Freak Street has passed its sell by date and everything here is rotten. I think my room faces west; it’s hard to say, the sun provides light but not direction. Sometimes you notice the temperature but most of the time not. The buildings provide shadows but not security. When the street clogs with stupidity, the horns honk with impatience but not solution. Screaming at a wall, stamping on the ground, futile reactions change nothing. The blockage seeps with crusty careless contortionists and eventually everyone can go with the flow again. A traffic jam on Freak Street is like pressing pause on a loop tape. Freak Street exists because people come. People stay and people don't go. It’s always high season on Freak Street. I never want to come back here, but there lies the assumption that I can leave.
My breakfast repeats every morning, as does the scene through the stained glass restaurant window. When the water runs I fill my empty bottles for the flush that won’t refill. When the lights flicker I charge a battery. When the mood takes me I walk outside into the deranged bustle. Why am I here? So I can appreciate being anywhere else.
The taxis want my business but they have no fuel and I have nowhere to go. ‘You want to go somewhere?’
‘Yes’
‘So do me’
Dealers stand in the shadows and pace at my side
‘Want something?’
‘No’ well yes, obviously I want something, can you be more specific? Can you get my book published?
‘Good price for you, hash? Smoke something? Brown? Where from? I can get for you, hello? Where you go?’
‘For a walk’ I don't know, back to my room I suppose. At this phase of my life my addictions are legal, whiskey and noodle soup eliminate the need for a dealer, and I alternate my indulgencies daily, never mix ya drugs. ‘You want soup? I have long noodles, thick beef, very spicy. Whiskey? I have good bottle, easy to get cellophane off cap, good thread. Yes? You want? I get for you.’
When the light changes to low I go out to the Stupa in the square, where the obedient pay their entrance fee and the rest just walk past the hut, occupied by the bemused ticket seller who can’t believe the amount of people who pay money because a sign says to.


I sit with my zoom lens and photograph the comings and goings.

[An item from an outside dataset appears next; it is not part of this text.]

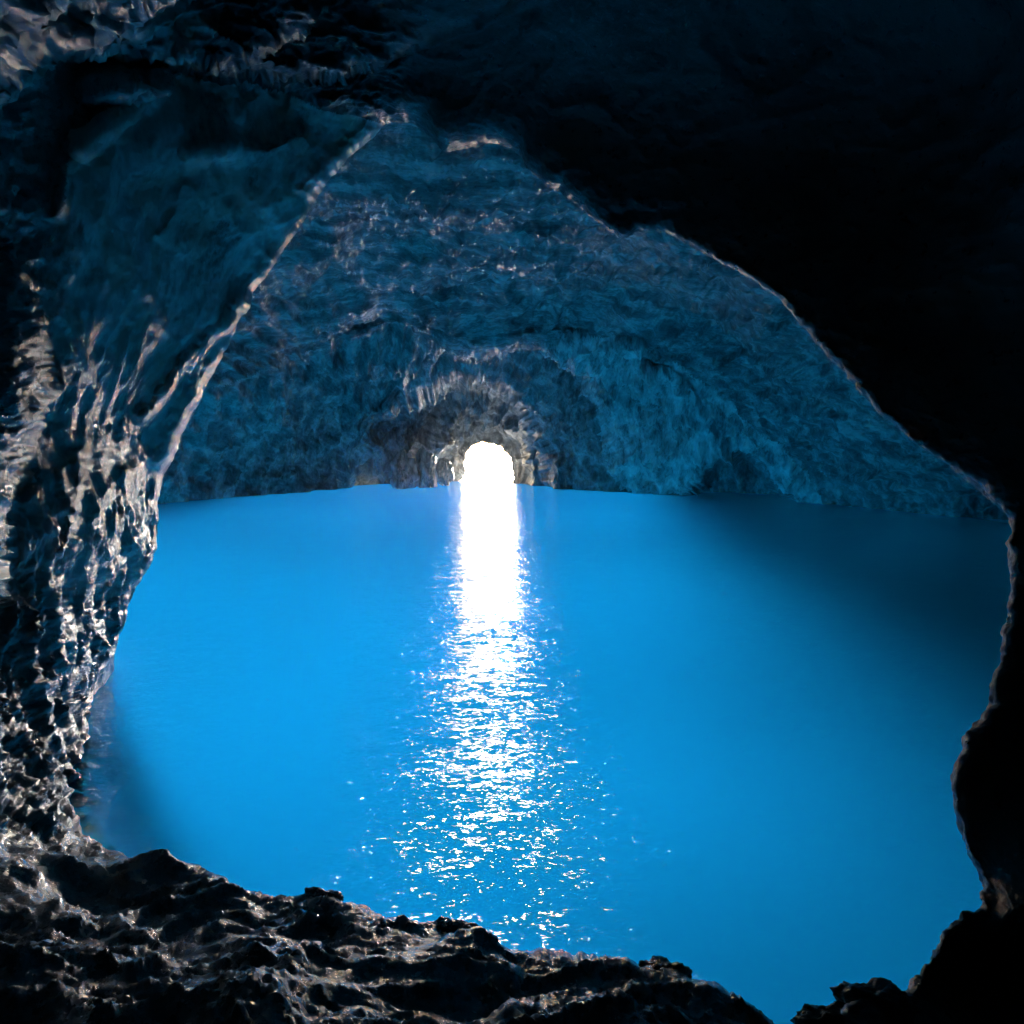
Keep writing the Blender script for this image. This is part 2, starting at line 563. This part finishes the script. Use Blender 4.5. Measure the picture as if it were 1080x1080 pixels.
smooth = lambda a: np.convolve(np.r_[a[-6:], a, a[:6]], ker, 'valid')
sx, sy, sY = smooth(sx), smooth(sy), smooth(sY)
CN = np.array([540., 560.])
ang = np.arctan2(sy - CN[1], sx - CN[0])
rho = np.hypot(sx - CN[0], sy - CN[1])
pn = np.stack([sx, sy, 0 * sx], -1)
low = sstep(880, 960, sy)                      # the ledge has a lumpier edge
rho = rho + (3.0 + 2 * low) * fbm(pn / 26.0, 4, .6, seed=41) + (.7 + 1.7 * low) * fbm(pn / 8., 3, .6, seed=44)

NS = 330
s = np.linspace(0, 1, NS)
RR = rho[:, None] + (1.6 * s * 60 + (1340 - rho[:, None] - 96) * s[None] ** 1.7)
NX = CN[0] + RR * np.cos(ang)[:, None]
NY = CN[1] + RR * np.sin(ang)[:, None]

# depth control points (picture x, picture y, metres)
npt = [(x, y, Y) for x, y, Y in SIL[::2]]
npt += [
    # left wall panel
    (120, 560, 7.9), (60, 560, 6.3), (100, 450, 7.5), (70, 350, 6.8), (160, 350, 8.3), (220, 300, 9.2), (200, 200, 8.2), (110, 230, 6.9), (300, 170, 9.2),
    (60, 650, 6.3), (30, 720, 5.8), (60, 800, 5.9), (30, 860, 4.8), (0, 620, 5.8), (90, 640, 7.4), (0, 450, 6.0), (0, 250, 5.8), (60, 120, 6.3), (200, 110, 7.9),
    # roof
    (0, 0, 5.0), (60, 15, 6.2), (125, 30, 7.5), (250, 40, 8.4), (-70, -20, 4.1), (400, 60, 8.8), (520, 90, 8.5), (540, 0, 7.6), (400, 0, 8.3), (320, 100, 9.2), (700, 150, 7.8), (700, 0, 6.8), (850, 200, 7.2), (900, 50, 6.5), (1000, 350, 6.1),
    (1080, 200, 5.6), (1080, 0, 5.2), (1080, 450, 5.5),
    # right wall
    (1080, 600, 5.05), (1080, 800, 4.5), (1080, 950, 3.75), (1080, 1080, 3.4), (1000, 1080, 3.15), (1200, 700, 4.6), (1200, 1000, 3.6),
    # ledge
    (0, 1080, 2.3), (0, 940, 3.4), (100, 960, 3.5), (150, 1080, 2.35), (300, 1020, 2.85), (300, 1080, 2.4), (450, 1040, 2.75), (450, 1080, 2.5), (600, 1050, 2.75), (600, 1080, 2.5), (750, 1080, 2.65),
    # off the frame
    (-200, 300, 4.2), (-250, 700, 3.2), (-200, 1000, 2.4), (-200, 0, 3.8), (-100, 1200, 1.8), (300, 1250, 1.75), (600, 1250, 1.75), (900, 1250, 1.8), (300, -250, 5.4), (700, -250, 4.8),
    (1100, -200, 3.6), (1350, 300, 3.6), (1350, 700, 3.3), (-600, 500, 2.2), (500, 1700, 1.1), (500, -700, 2.0), (1700, 500, 1.4), (-600, -200, 2.2), (-500, 1200, 1.5),
    (1500, 1200, 1.4), (1500, -200, 1.7),
]
near_tps = TPS([(x, y, 1 / Y) for x, y, Y in npt], 2e-3)

buttress_poly = [(-900, 150), (-40, 165), (0, 108), (30, 85), (62, 60), (120, 56), (190, 76), (178, 92), (120, 120), (82, 145), (70, 180), (66, 230), (48, 285), (42, 330), (45, 390), (40, 430), (28, 480), (22, 520), (8, 570), (3, 640),
                 (-30, 690), (-900, 700)]
roof_edge = [(-300, 140), (0, 98), (30, 78), (62, 55), (120, 52), (190, 74), (215, 84), (270, 90), (330, 112), (400, 131)]


def ridge(px, py, pts, w, a, jag=0., seed=0):
    wob = jag * perlin(np.stack([px / 9, py / 9, 0 * px], -1), seed)
    d, t = seg_dist(px, py, pts)
    return a * np.exp(-((d + wob) / w) ** 2) * sstep(0, .08, t) * sstep(1, .92, t)


def near_depth(px, py):
    Y = 1 / np.clip(near_tps(px, py), 1 / 11.5, 1 / .8)
    wob = 6 * perlin(np.stack([px / 22, py / 22, 0 * px], -1), 65) + 2.5 * perlin(np.stack([px / 7, py / 7, 0 * px], -1), 66)
    # near buttress on the far left, in front of the wall panel
    sd = poly_sd(px, py, buttress_poly) + wob * .6
    k = sstep(-2, 5, sd)
    Yb = np.interp(py, [0, 150, 350, 550, 700], [6.3, 6.4, 5.3, 4.6, 4.3]) + 1.1 * np.exp(-np.clip(sd, 0, None) / 26) - .0022 * np.clip(sd, 0, 400)
    Y = Y * (1 - k) + np.minimum(Yb, Y) * k
    # ribs standing out of the panel
    for pts, w, a, jg in (
        ([(305, 262), (275, 296), (240, 338), (215, 365), (190, 388), (178, 405), (160, 432), (140, 445)], 6, .34, 3),
        ([(222, 378), (205, 410), (186, 438), (172, 475), (158, 492)], 6, .3, 3),
        ([(78, 470), (88, 498), (84, 535), (78, 570), (60, 590)], 5, .22, 3),
        ([(62, 490), (72, 520), (80, 545)], 5, .2, 3),
        ([(135, 485), (140, 530), (142, 570), (145, 585)], 5, .22, 3),
        ([(118, 500), (118, 545), (108, 590)], 4, .18, 3),
        ([(185, 82), (150, 108), (120, 122), (95, 142), (76, 166)], 7, .4, 3),
        ([(70, 165), (66, 200), (60, 235)], 5, .2, 2),
        ([(196, 190), (190, 225), (165, 255)], 4, .12, 2),
        ([(255, 150), (215, 158), (190, 168)], 8, .18, 4),
        ([(330, 140), (285, 158), (225, 160)], 7, .25, 4),
        ([(400, 140), (365, 165), (345, 185), (325, 215)], 10, .35, 4),
        ([(250, 130), (262, 108), (290, 100)], 6, .15, 3),
    ):
        Y = Y - ridge(px, py, pts, w * 1.5, a * .62, jg, 70 + int(pts[0][0]) % 13)
    # overlapping folds of the roof, each with a rounded under edge
    for pg, a, w_ in (
        ([(-900, -600), (1600, -600), (1600, 120), (600, 230), (500, 175), (462, 168), (430, 138), (404, 131), (330, 112), (270, 90), (215, 84), (190, 76), (130, 66), (62, 50), (30, 66), (0, 84), (-900, 110)], .55, 7),
        ([(-900, -600), (1500, -600), (700, -60), (560, 10), (430, 54), (380, 74), (345, 78), (300, 84), (250, 78), (205, 82), (170, 66), (90, 56), (40, 62), (0, 78), (-900, 90)], .6, 6),
        ([(-900, -600), (330, -600), (340, 10), (322, 32), (285, 50), (262, 62), (225, 74), (190, 62), (160, 58), (128, 30), (90, 39), (50, 44), (0, 43), (-900, 60)], .5, 6),
        ([(-900, -600), (260, -600), (200, -30), (122, 8), (80, 4), (40, 12), (0, 10), (-900, 20)], .6, 6),
    ):
        sd = poly_sd(px, py, pg) + wob * .8
        Y = Y * (1 - a / 8 * sstep(-1.5, 2, sd) * (1 - .85 * np.exp(-np.clip(sd, 0, None) / w_)) * sstep(760, 260, px))
    # roof: stands nearer than the wall, its folds
    for pts, w, a in (
        ([(0, 42), (50, 42), (90, 36), (122, 26), (110, 12), (80, 2)], 7, .35),
        ([(0, 100), (20, 85), (60, 56), (110, 54), (150, 60), (188, 70)], 5, .30),
        ([(215, 78), (260, 62), (285, 50), (330, 30)], 7, .22),
        ([(205, 82), (250, 82), (300, 82), (345, 76), (375, 76)], 6, .26),
        ([(300, 105), (350, 118), (420, 128)], 6, .3),
        ([(0, 10), (60, 12)], 6, .15),
    ):
        Y = Y - ridge(px, py, pts, w * 2.2, a * .3, 3, 80)
    return Y


NYd = near_depth(NX, NY)
# blend the rim exactly onto the traced depth
kr = np.exp(-(RR - rho[:, None]) / 10.)
NYd = NYd * (1 - kr) + sY[:, None] * kr
rw = np.clip(6 + 9 * fbm(pn / 34., 3, seed=47), 1.2, 15)
rw = np.where(sx > 470, .8 + .36 * (rw - .8), rw)[:, None]
NYd = NYd - .024 * NYd * (1 - np.exp(-(RR - rho[:, None]) / rw))      # the edge rounds over, sharper here and there
NP = unproj(NX, NY, NYd)
Nn = grid_normals(NP)
Nn = -Nn * np.sign((Nn * NP).sum(-1).mean())          # towards the camera
left_m = sstep(420, 330, NX) * sstep(925, 865, NY) * sstep(-10, 25, NY - np.interp(NX, [p[0] for p in roof_edge], [p[1] for p in roof_edge]))
ledge_m = sstep(850, 945, NY + .12 * np.clip(NX - 100, -900, 300)) * sstep(960, 860, NX)
roof_m = np.clip(1 - left_m - ledge_m, 0, 1)
dist = RR - rho[:, None]
rimfade = .25 + .75 * sstep(0, 14, dist)
w1 = .35 * fbm(NP / 1.3, 3, seed=101)[..., None]
# wall: gentle swells above, fluted towards its foot
flut = sstep(460, 660, NY)
pl = NP * np.array([1.2, .8, .75])
wall = .12 * fbm(pl, 3, .5, seed=102) + .035 * ridged(NP * np.array([1.6, 1.6, .8]) + w1, 5, .55, seed=103) + .05 * fbm(NP * 3.2 + w1, 5, .6, seed=105) * (.45 + .9 * sstep(60, 10, np.abs(NX - 20)))
fl = ridged(np.stack([NP[..., 0] * 2.4 + .5 * NP[..., 2], NP[..., 1] * 2.4, NP[..., 2] * .55], -1) + w1, 6, .55, seed=107)
wall = wall + flut * (.065 * fl + .03 * fbm(NP * 9, 3, seed=109)) + .035 * sstep(55, 25, NX) * fbm(NP * 7, 4, .6, seed=111)
# ledge: strata dipping to the right, pitted
lp = np.stack([NP[..., 0] * .9 + NP[..., 1] * .3, NP[..., 1] * 3.2 - NP[..., 0] * .7, NP[..., 2] * 5.0 + NP[..., 0] * .8], -1)
lm = sstep(-.5, .5, fbm(NP * 1.5 + 9, 2, seed=129))
led = .06 * ridged(lp * .7 + w1 * 1.6, 4, .5, seed=121) + .085 * fbm(NP * 2.0, 3, .5, seed=123) + lm * (.030 * fbm(NP * 9., 4, .6, seed=125) + .010 * np.abs(perlin(NP * 34., 127)))
roof = .10 * fbm(NP * .6, 3, .45, seed=131) + .02 * ridged(NP * np.array([1.2, 1.2, 2.2]) + w1, 4, .5, seed=133) + .005 * fbm(NP * 14, 3, seed=135)
fold_m = sstep(460, 380, NX) * sstep(150, 100, NY)
roof = roof + fold_m * (.10 * ridged(NP * np.array([1.1, 1.6, 3.0]) + w1 * 2, 5, .55, seed=161) + .02 * fbm(NP * 9, 3, seed=163))
disp = wall * left_m + led * ledge_m + roof * roof_m
lump = np.exp(-dist / 16.) * roof_m * (.022 * fbm(NP * 7, 4, .6, seed=137) + .014 * np.abs(perlin(NP * 19, 138)))
NP2 = NP + Nn * (disp * rimfade + lump)[..., None]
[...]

A few steps out of Freak Street and there is life and a reason to live it. It’s a market, it’s a meeting place, it’s a taxi stand, and it’s a thoroughfare; it’s a site to see. It’s alive and I sit on the filthy step and the chai man brings me the hot milky sweetness that I will miss the most. There’s inspiration beyond Freak Street. There is beauty and conversation. There’s architecture and a history from beyond 1970.


Why don't I leave? Because as long as I can get to the stupa I know I can, when I'm back I don't bother, when I do, I will wonder why I didn’t before and when I have... the parts I recall will be greater that the hole I was in.
Freak Street has come down from its trip and I've just finished mine.